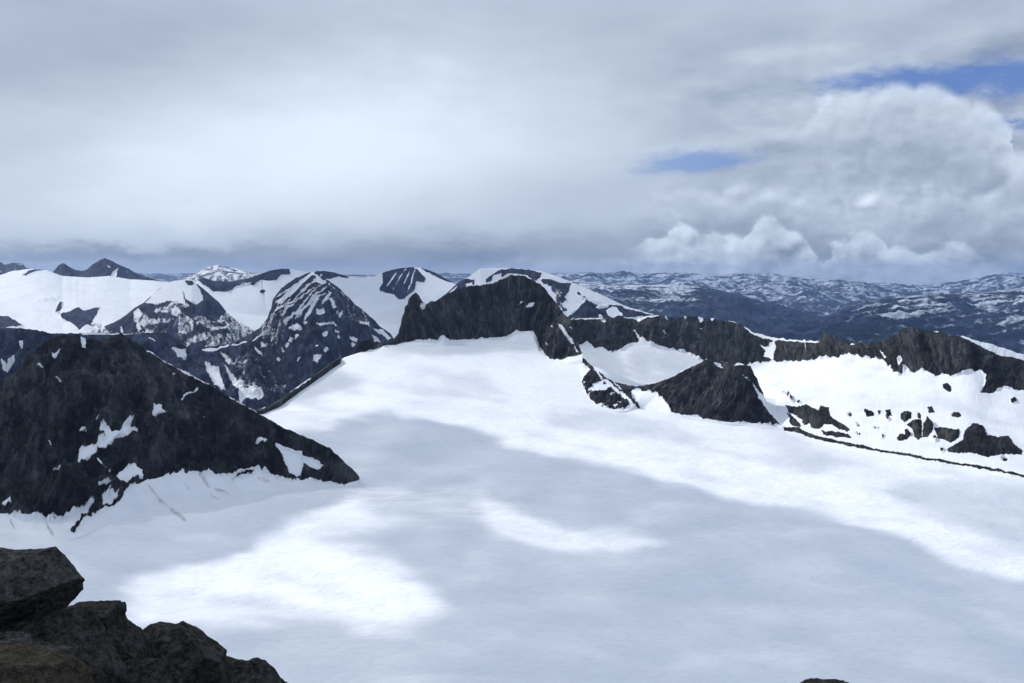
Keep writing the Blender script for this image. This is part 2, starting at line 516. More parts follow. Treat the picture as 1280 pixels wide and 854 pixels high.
def boulder(name, outline, d, depth, mat, label, seed, facets=16, lean=0.0, rough=0.03):
    """closed angular block whose widest section is the given outline, at d metres"""
    rng = np.random.default_rng(seed)
    o = np.array(outline, float); o = np.vstack([o, o[:1]])
    seg = np.hypot(*np.diff(o, axis=0).T); s = np.concatenate([[0], np.cumsum(seg)])
    nu = 180
    t = np.linspace(0, s[-1], nu, endpoint=False)
    ox = np.interp(t, s, o[:, 0]); oy = np.interp(t, s, o[:, 1])
    base = W(ox, oy, d); c = base.mean(0)
    prof = [(0.14, 0.40), (0.09, 0.92), (0.0, 1.0), (-0.38, 0.965), (-0.60, 0.93), (-0.70, 0.84), (-0.74, 0.30)]
    rows = []
    shift = rng.normal(0, 0.04, (len(prof), 3)) * depth
    nr = 60
    pt = np.linspace(0, len(prof) - 1, nr)
    for q in pt:
        i = min(int(q), len(prof) - 2); f = q - i
        dy = (prof[i][0] * (1 - f) + prof[i + 1][0] * f) * depth
        sc = prof[i][1] * (1 - f) + prof[i + 1][1] * f
        sh = shift[i] * (1 - f) + shift[i + 1] * f
        if abs(sc - 1) < 0.08: sh = sh * (abs(sc - 1) / 0.08)
        P = c + (base - c) * sc
        P = P * (1 + 0 * dy) + np.array([0, dy, -lean * dy]) + sh
        # keep behind-the-outline sections inside the silhouette
        if dy > 0: P[:, 2] -= dy * 0.3
        rows.append(P)
    V = np.concatenate(rows); n_side = len(V)
    V = np.vstack([V, rows[0].mean(0) + [0, depth * .02, 0], rows[-1].mean(0) - [0, depth * .02, 0]])
    R = np.abs(base - c).max()
    # split the block along random planes for flat fracture faces
    for k in range(int(facets * 1.3)):
        nrm = rng.normal(0, 1, 3); nrm[1] = -abs(nrm[1]) * 1.2 - 0.4; nrm /= np.linalg.norm(nrm)
        h = (V - c) @ nrm
        lim = np.percentile(h, 100 - rng.uniform(3, 20))
        ex = np.maximum(h - lim, 0)
        V = V - ex[:, None] * nrm[None] * 0.97
    n = fbm(V * (3.0 / R) * 0.5, 5, seed, 0.55) * R * 0.025 + fbm(V * 9.0 / max(R, .2) * .4, 4, seed + 3, 0.6, ridged=True) * rough
    dirv = V - c; dirv /= np.linalg.norm(dirv, axis=1)[:, None] + 1e-9
    V = V + dirv * n[:, None] * 0.6
    fs = []
    for r in range(nr - 1):
        a = r * nu + np.arange(nu); b2 = r * nu + (np.arange(nu) + 1) % nu
        fs.append(np.stack([a, b2, b2 + nu, a + nu], -1))
    F4 = np.concatenate(fs)
    a = np.arange(nu); b2 = (a + 1) % nu
    cap0 = np.stack([b2, a, np.full(nu, n_side), np.full(nu, n_side)], -1)
    cap1 = np.stack([(nr - 1) * nu + a, (nr - 1) * nu + b2, np.full(nu, n_side + 1), np.full(nu, n_side + 1)], -1)
    tri = np.concatenate([F4[:, [0, 1, 2]], F4[:, [0, 2, 3]], cap0[:, :3], cap1[:, :3]])
    ob = mk_mesh(name, V - c, tri, mat, smooth=False)
    ob.location = tuple(c)
    tag(ob, label, 'boulder', 'boulders of the rocky summit in front')
    return ob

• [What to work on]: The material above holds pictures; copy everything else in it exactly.

• [Exercise answer]:
Keep writing the Blender script for this image. This is part 2, starting at line 516. More parts follow. Treat the picture as 1280 pixels wide and 854 pixels high.
def boulder(name, outline, d, depth, mat, label, seed, facets=16, lean=0.0, rough=0.03):
    """closed angular block whose widest section is the given outline, at d metres"""
    rng = np.random.default_rng(seed)
    o = np.array(outline, float); o = np.vstack([o, o[:1]])
    seg = np.hypot(*np.diff(o, axis=0).T); s = np.concatenate([[0], np.cumsum(seg)])
    nu = 180
    t = np.linspace(0, s[-1], nu, endpoint=False)
    ox = np.interp(t, s, o[:, 0]); oy = np.interp(t, s, o[:, 1])
    base = W(ox, oy, d); c = base.mean(0)
    prof = [(0.14, 0.40), (0.09, 0.92), (0.0, 1.0), (-0.38, 0.965), (-0.60, 0.93), (-0.70, 0.84), (-0.74, 0.30)]
    rows = []
    shift = rng.normal(0, 0.04, (len(prof), 3)) * depth
    nr = 60
    pt = np.linspace(0, len(prof) - 1, nr)
    for q in pt:
        i = min(int(q), len(prof) - 2); f = q - i
        dy = (prof[i][0] * (1 - f) + prof[i + 1][0] * f) * depth
        sc = prof[i][1] * (1 - f) + prof[i + 1][1] * f
        sh = shift[i] * (1 - f) + shift[i + 1] * f
        if abs(sc - 1) < 0.08: sh = sh * (abs(sc - 1) / 0.08)
        P = c + (base - c) * sc
        P = P * (1 + 0 * dy) + np.array([0, dy, -lean * dy]) + sh
        # keep behind-the-outline sections inside the silhouette
        if dy > 0: P[:, 2] -= dy * 0.3
        rows.append(P)
    V = np.concatenate(rows); n_side = len(V)
    V = np.vstack([V, rows[0].mean(0) + [0, depth * .02, 0], rows[-1].mean(0) - [0, depth * .02, 0]])
    R = np.abs(base - c).max()
    # split the block along random planes for flat fracture faces
    for k in range(int(facets * 1.3)):
        nrm = rng.normal(0, 1, 3); nrm[1] = -abs(nrm[1]) * 1.2 - 0.4; nrm /= np.linalg.norm(nrm)
        h = (V - c) @ nrm
        lim = np.percentile(h, 100 - rng.uniform(3, 20))
        ex = np.maximum(h - lim, 0)
        V = V - ex[:, None] * nrm[None] * 0.97
    n = fbm(V * (3.0 / R) * 0.5, 5, seed, 0.55) * R * 0.025 + fbm(V * 9.0 / max(R, .2) * .4, 4, seed + 3, 0.6, ridged=True) * rough
    dirv = V - c; dirv /= np.linalg.norm(dirv, axis=1)[:, None] + 1e-9
    V = V + dirv * n[:, None] * 0.6
    fs = []
    for r in range(nr - 1):
        a = r * nu + np.arange(nu); b2 = r * nu + (np.arange(nu) + 1) % nu
        fs.append(np.stack([a, b2, b2 + nu, a + nu], -1))
    F4 = np.concatenate(fs)
    a = np.arange(nu); b2 = (a + 1) % nu
    cap0 = np.stack([b2, a, np.full(nu, n_side), np.full(nu, n_side)], -1)
    cap1 = np.stack([(nr - 1) * nu + a, (nr - 1) * nu + b2, np.full(nu, n_side + 1), np.full(nu, n_side + 1)], -1)
    tri = np.concatenate([F4[:, [0, 1, 2]], F4[:, [0, 2, 3]], cap0[:, :3], cap1[:, :3]])
    ob = mk_mesh(name, V - c, tri, mat, smooth=False)
    ob.location = tuple(c)
    tag(ob, label, 'boulder', 'boulders of the rocky summit in front')
    return ob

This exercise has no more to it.